Application tests¶
Applications tests are designed to test that the applications work properly. Here we check that the workflow ties together okay, produces correct physics, etc. The sorts of things anticipated to be done at application level are:
- Integration testing: check that we can work through a workflow okay - units tie together correctly and the code interfaces external libraries correctly
- Physics validation: simulation produces expected distributions and we reconstruct with appropriate residual distributions.

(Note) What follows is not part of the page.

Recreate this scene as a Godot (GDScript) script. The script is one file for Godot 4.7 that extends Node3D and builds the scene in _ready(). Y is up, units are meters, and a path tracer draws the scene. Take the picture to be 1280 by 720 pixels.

- Load testing: check that we can run big data files or for long periods without crashing
Usually application tests will check code executing at the level of applications in the bin directory. This is not enforced, but it's probably good practice to get in the habit of exercising these applications as part of the testing regime.
Making a test¶
Application tests are done in python. There is a directory tree tests/integration/ that contains the application tests. There is a script tests/application_tests.bash that runs nosetests. This walks down the tree looking for folders like test_<dir> and files like test_<dir1>/test_<name>.py. It executes them in the same way as for the unit tests (look at the examples, or look at the unittest documentation). Tests can be nested, just each branch of the directory tree has to have a suffix like test_<dir>.
Physics validation plots¶
There is a directory in tests/integration/plots that is intended to contain physics validation plots. If you do make some plots, for example plotting emittance change through the experiment or detector residuals, it would be great to put those plots in here. As the code base matures, I would like to publish these plots along with the code release, by way of "proving" that the code works. Can even add some comment/legend on what the plot is and what it should look like to make these plots standalone - but at least if a question comes up, we should be able to push a link with a few lines of explanation.
Running the tests¶
Tests can be run either as part of the full test suite
bash tests/run_tests.bash
or just the application tests
bash tests/application_tests.bash
or just a particular test
python tests/integration_tests/test_path/test_to/test_my/test_test/test_my_test.py
Note: this does almost the same thing, but the application_tests.bash calls a routine called `nosetests' with some command line arguments, which in turn imports each test script and runs unittests. If you try to use MAUS configuration stuff, it will attempt to parse the arguments sent to nosetests and fail. If you need to use MAUS configuration stuff, move the python store of command line arguments (sys.argv) to a temporary store and in the test setUp and then put them back in the test tearDown.